STATED TASK
Set down the data below without change, skipping the pictures it holds.

# RECORDED INFORMATION start

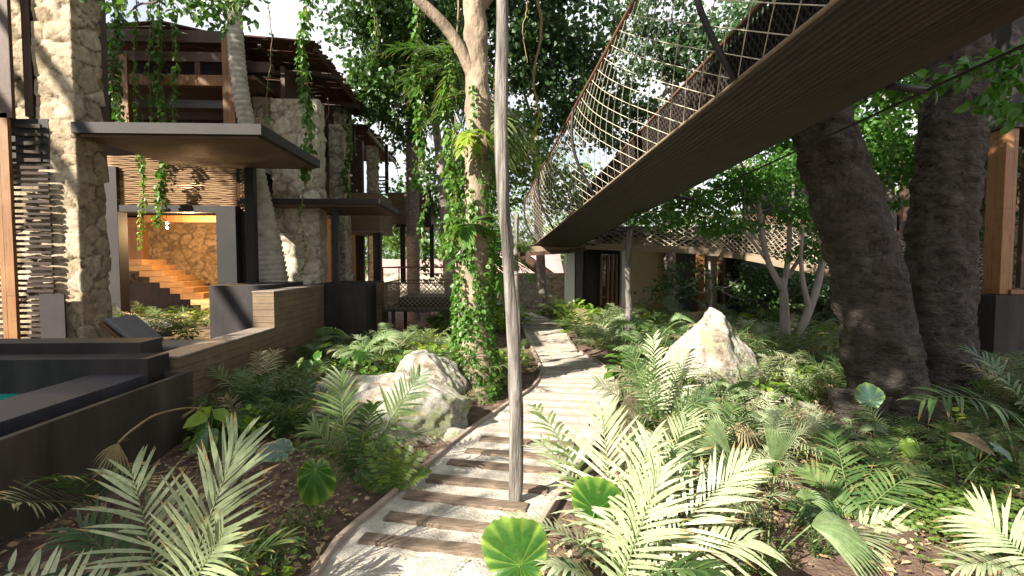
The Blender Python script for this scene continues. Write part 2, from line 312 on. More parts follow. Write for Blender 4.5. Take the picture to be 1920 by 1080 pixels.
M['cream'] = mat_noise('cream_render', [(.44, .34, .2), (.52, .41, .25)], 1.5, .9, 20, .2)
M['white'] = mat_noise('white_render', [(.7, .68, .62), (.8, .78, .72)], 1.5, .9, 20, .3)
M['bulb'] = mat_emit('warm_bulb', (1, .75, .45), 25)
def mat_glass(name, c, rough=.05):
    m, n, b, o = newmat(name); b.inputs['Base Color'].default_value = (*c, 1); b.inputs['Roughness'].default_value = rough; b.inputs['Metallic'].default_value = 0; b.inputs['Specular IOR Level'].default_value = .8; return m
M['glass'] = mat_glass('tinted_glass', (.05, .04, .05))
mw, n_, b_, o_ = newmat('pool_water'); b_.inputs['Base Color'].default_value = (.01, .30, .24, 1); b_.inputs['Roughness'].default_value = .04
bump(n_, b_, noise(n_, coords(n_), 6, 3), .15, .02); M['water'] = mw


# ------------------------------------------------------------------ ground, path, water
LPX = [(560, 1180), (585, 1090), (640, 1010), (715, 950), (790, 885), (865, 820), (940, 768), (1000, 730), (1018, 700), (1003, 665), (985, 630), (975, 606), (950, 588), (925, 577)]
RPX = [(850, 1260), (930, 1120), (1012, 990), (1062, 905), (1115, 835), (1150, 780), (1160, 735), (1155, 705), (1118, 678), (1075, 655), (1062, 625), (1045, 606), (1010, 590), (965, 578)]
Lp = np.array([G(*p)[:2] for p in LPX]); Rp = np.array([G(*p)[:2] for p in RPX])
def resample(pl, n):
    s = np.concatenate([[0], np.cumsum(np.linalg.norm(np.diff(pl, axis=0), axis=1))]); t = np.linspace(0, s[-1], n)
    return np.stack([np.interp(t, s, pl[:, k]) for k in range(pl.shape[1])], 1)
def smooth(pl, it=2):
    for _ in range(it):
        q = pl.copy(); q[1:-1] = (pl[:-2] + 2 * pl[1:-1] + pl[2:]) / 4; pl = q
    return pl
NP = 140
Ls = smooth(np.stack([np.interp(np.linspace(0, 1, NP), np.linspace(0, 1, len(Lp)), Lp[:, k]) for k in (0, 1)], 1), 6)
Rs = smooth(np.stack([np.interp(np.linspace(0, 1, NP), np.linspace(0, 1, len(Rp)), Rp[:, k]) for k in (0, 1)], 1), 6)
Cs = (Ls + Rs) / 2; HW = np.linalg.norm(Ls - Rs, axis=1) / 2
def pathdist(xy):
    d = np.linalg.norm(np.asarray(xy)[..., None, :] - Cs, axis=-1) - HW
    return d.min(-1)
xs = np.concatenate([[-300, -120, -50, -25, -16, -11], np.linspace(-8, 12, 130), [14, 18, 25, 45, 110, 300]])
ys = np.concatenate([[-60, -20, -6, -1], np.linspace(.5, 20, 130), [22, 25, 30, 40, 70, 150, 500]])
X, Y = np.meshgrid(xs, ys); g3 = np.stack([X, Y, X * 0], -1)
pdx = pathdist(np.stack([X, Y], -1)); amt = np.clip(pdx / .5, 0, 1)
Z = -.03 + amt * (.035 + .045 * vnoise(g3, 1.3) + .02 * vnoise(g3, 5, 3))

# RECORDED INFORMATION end

COMPLETE ANSWER
The Blender Python script for this scene continues. Write part 2, from line 312 on. More parts follow. Write for Blender 4.5. Take the picture to be 1920 by 1080 pixels.
M['cream'] = mat_noise('cream_render', [(.44, .34, .2), (.52, .41, .25)], 1.5, .9, 20, .2)
M['white'] = mat_noise('white_render', [(.7, .68, .62), (.8, .78, .72)], 1.5, .9, 20, .3)
M['bulb'] = mat_emit('warm_bulb', (1, .75, .45), 25)
def mat_glass(name, c, rough=.05):
    m, n, b, o = newmat(name); b.inputs['Base Color'].default_value = (*c, 1); b.inputs['Roughness'].default_value = rough; b.inputs['Metallic'].default_value = 0; b.inputs['Specular IOR Level'].default_value = .8; return m
M['glass'] = mat_glass('tinted_glass', (.05, .04, .05))
mw, n_, b_, o_ = newmat('pool_water'); b_.inputs['Base Color'].default_value = (.01, .30, .24, 1); b_.inputs['Roughness'].default_value = .04
bump(n_, b_, noise(n_, coords(n_), 6, 3), .15, .02); M['water'] = mw


# ------------------------------------------------------------------ ground, path, water
LPX = [(560, 1180), (585, 1090), (640, 1010), (715, 950), (790, 885), (865, 820), (940, 768), (1000, 730), (1018, 700), (1003, 665), (985, 630), (975, 606), (950, 588), (925, 577)]
RPX = [(850, 1260), (930, 1120), (1012, 990), (1062, 905), (1115, 835), (1150, 780), (1160, 735), (1155, 705), (1118, 678), (1075, 655), (1062, 625), (1045, 606), (1010, 590), (965, 578)]
Lp = np.array([G(*p)[:2] for p in LPX]); Rp = np.array([G(*p)[:2] for p in RPX])
def resample(pl, n):
    s = np.concatenate([[0], np.cumsum(np.linalg.norm(np.diff(pl, axis=0), axis=1))]); t = np.linspace(0, s[-1], n)
    return np.stack([np.interp(t, s, pl[:, k]) for k in range(pl.shape[1])], 1)
def smooth(pl, it=2):
    for _ in range(it):
        q = pl.copy(); q[1:-1] = (pl[:-2] + 2 * pl[1:-1] + pl[2:]) / 4; pl = q
    return pl
NP = 140
Ls = smooth(np.stack([np.interp(np.linspace(0, 1, NP), np.linspace(0, 1, len(Lp)), Lp[:, k]) for k in (0, 1)], 1), 6)
Rs = smooth(np.stack([np.interp(np.linspace(0, 1, NP), np.linspace(0, 1, len(Rp)), Rp[:, k]) for k in (0, 1)], 1), 6)
Cs = (Ls + Rs) / 2; HW = np.linalg.norm(Ls - Rs, axis=1) / 2
def pathdist(xy):
    d = np.linalg.norm(np.asarray(xy)[..., None, :] - Cs, axis=-1) - HW
    return d.min(-1)
xs = np.concatenate([[-300, -120, -50, -25, -16, -11], np.linspace(-8, 12, 130), [14, 18, 25, 45, 110, 300]])
ys = np.concatenate([[-60, -20, -6, -1], np.linspace(.5, 20, 130), [22, 25, 30, 40, 70, 150, 500]])
X, Y = np.meshgrid(xs, ys); g3 = np.stack([X, Y, X * 0], -1)
pdx = pathdist(np.stack([X, Y], -1)); amt = np.clip(pdx / .5, 0, 1)
Z = -.03 + amt * (.035 + .045 * vnoise(g3, 1.3) + .02 * vnoise(g3, 5, 3))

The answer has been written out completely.